Go through the data below and copy it exactly, skipping every picture.
☆ ☆ ☆ ☆
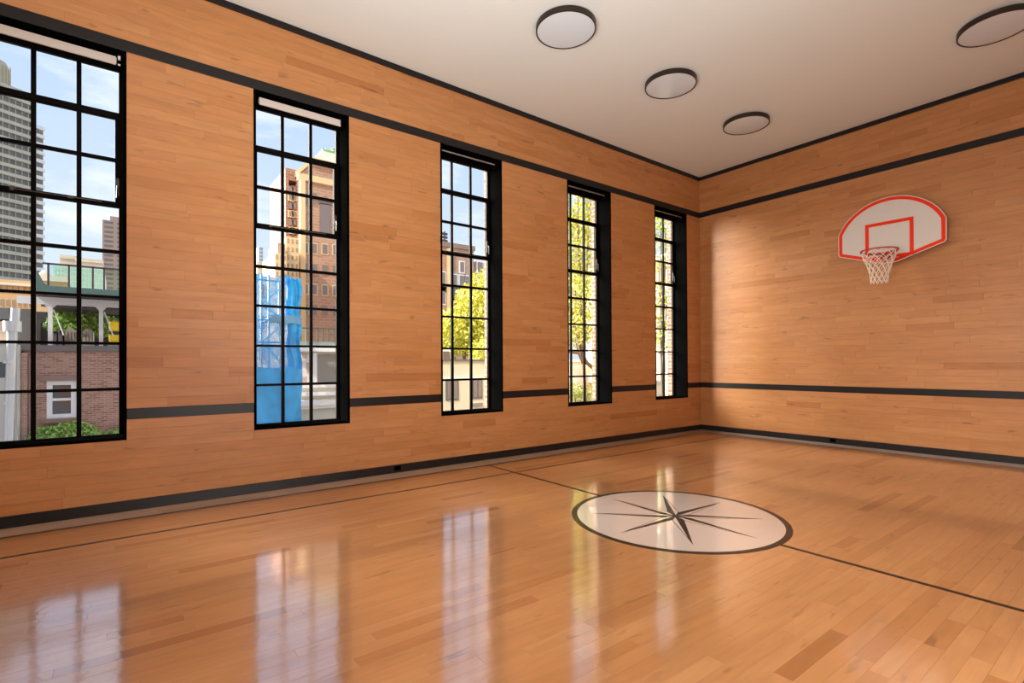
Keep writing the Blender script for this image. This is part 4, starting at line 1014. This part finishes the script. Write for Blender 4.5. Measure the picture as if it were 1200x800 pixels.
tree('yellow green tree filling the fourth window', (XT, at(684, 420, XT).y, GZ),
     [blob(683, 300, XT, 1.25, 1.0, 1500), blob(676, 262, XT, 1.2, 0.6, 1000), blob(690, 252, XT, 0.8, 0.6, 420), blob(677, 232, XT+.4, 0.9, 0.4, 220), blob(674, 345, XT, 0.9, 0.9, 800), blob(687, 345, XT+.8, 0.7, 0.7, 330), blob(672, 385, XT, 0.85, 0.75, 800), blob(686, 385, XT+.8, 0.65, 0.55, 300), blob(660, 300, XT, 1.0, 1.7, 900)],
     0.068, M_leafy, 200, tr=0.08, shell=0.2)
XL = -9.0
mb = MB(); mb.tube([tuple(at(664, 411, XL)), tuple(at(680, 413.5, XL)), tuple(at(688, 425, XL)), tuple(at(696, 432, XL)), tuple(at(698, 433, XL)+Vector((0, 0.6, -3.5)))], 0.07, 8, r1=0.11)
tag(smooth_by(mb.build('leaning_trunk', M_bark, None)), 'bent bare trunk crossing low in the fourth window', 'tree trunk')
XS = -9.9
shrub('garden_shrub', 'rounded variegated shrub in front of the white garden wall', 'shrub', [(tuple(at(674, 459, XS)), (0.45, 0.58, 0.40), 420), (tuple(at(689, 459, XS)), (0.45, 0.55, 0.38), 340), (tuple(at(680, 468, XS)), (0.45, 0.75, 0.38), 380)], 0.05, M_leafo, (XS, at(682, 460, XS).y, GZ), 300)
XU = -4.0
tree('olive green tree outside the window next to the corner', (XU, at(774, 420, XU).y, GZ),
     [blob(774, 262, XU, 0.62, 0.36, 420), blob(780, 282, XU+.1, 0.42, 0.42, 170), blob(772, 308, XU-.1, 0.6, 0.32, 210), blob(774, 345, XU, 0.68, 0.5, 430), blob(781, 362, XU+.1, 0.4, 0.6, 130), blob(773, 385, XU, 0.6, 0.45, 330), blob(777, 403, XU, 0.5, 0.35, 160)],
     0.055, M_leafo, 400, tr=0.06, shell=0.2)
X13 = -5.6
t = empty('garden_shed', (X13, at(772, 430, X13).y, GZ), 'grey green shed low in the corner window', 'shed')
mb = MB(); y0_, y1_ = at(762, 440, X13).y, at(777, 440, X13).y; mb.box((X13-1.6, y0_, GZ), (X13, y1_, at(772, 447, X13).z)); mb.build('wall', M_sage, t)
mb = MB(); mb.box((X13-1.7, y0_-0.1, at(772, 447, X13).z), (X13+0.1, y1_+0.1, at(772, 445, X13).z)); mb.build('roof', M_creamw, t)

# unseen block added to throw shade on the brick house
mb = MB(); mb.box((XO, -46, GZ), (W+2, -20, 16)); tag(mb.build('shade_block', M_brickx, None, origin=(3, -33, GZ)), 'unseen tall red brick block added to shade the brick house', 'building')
☆ ☆ ☆ ☆
## OUTPUT BELOW
Keep writing the Blender script for this image. This is part 4, starting at line 1014. This part finishes the script. Write for Blender 4.5. Measure the picture as if it were 1200x800 pixels.
tree('yellow green tree filling the fourth window', (XT, at(684, 420, XT).y, GZ),
     [blob(683, 300, XT, 1.25, 1.0, 1500), blob(676, 262, XT, 1.2, 0.6, 1000), blob(690, 252, XT, 0.8, 0.6, 420), blob(677, 232, XT+.4, 0.9, 0.4, 220), blob(674, 345, XT, 0.9, 0.9, 800), blob(687, 345, XT+.8, 0.7, 0.7, 330), blob(672, 385, XT, 0.85, 0.75, 800), blob(686, 385, XT+.8, 0.65, 0.55, 300), blob(660, 300, XT, 1.0, 1.7, 900)],
     0.068, M_leafy, 200, tr=0.08, shell=0.2)
XL = -9.0
mb = MB(); mb.tube([tuple(at(664, 411, XL)), tuple(at(680, 413.5, XL)), tuple(at(688, 425, XL)), tuple(at(696, 432, XL)), tuple(at(698, 433, XL)+Vector((0, 0.6, -3.5)))], 0.07, 8, r1=0.11)
tag(smooth_by(mb.build('leaning_trunk', M_bark, None)), 'bent bare trunk crossing low in the fourth window', 'tree trunk')
XS = -9.9
shrub('garden_shrub', 'rounded variegated shrub in front of the white garden wall', 'shrub', [(tuple(at(674, 459, XS)), (0.45, 0.58, 0.40), 420), (tuple(at(689, 459, XS)), (0.45, 0.55, 0.38), 340), (tuple(at(680, 468, XS)), (0.45, 0.75, 0.38), 380)], 0.05, M_leafo, (XS, at(682, 460, XS).y, GZ), 300)
XU = -4.0
tree('olive green tree outside the window next to the corner', (XU, at(774, 420, XU).y, GZ),
     [blob(774, 262, XU, 0.62, 0.36, 420), blob(780, 282, XU+.1, 0.42, 0.42, 170), blob(772, 308, XU-.1, 0.6, 0.32, 210), blob(774, 345, XU, 0.68, 0.5, 430), blob(781, 362, XU+.1, 0.4, 0.6, 130), blob(773, 385, XU, 0.6, 0.45, 330), blob(777, 403, XU, 0.5, 0.35, 160)],
     0.055, M_leafo, 400, tr=0.06, shell=0.2)
X13 = -5.6
t = empty('garden_shed', (X13, at(772, 430, X13).y, GZ), 'grey green shed low in the corner window', 'shed')
mb = MB(); y0_, y1_ = at(762, 440, X13).y, at(777, 440, X13).y; mb.box((X13-1.6, y0_, GZ), (X13, y1_, at(772, 447, X13).z)); mb.build('wall', M_sage, t)
mb = MB(); mb.box((X13-1.7, y0_-0.1, at(772, 447, X13).z), (X13+0.1, y1_+0.1, at(772, 445, X13).z)); mb.build('roof', M_creamw, t)

# unseen block added to throw shade on the brick house
mb = MB(); mb.box((XO, -46, GZ), (W+2, -20, 16)); tag(mb.build('shade_block', M_brickx, None, origin=(3, -33, GZ)), 'unseen tall red brick block added to shade the brick house', 'building')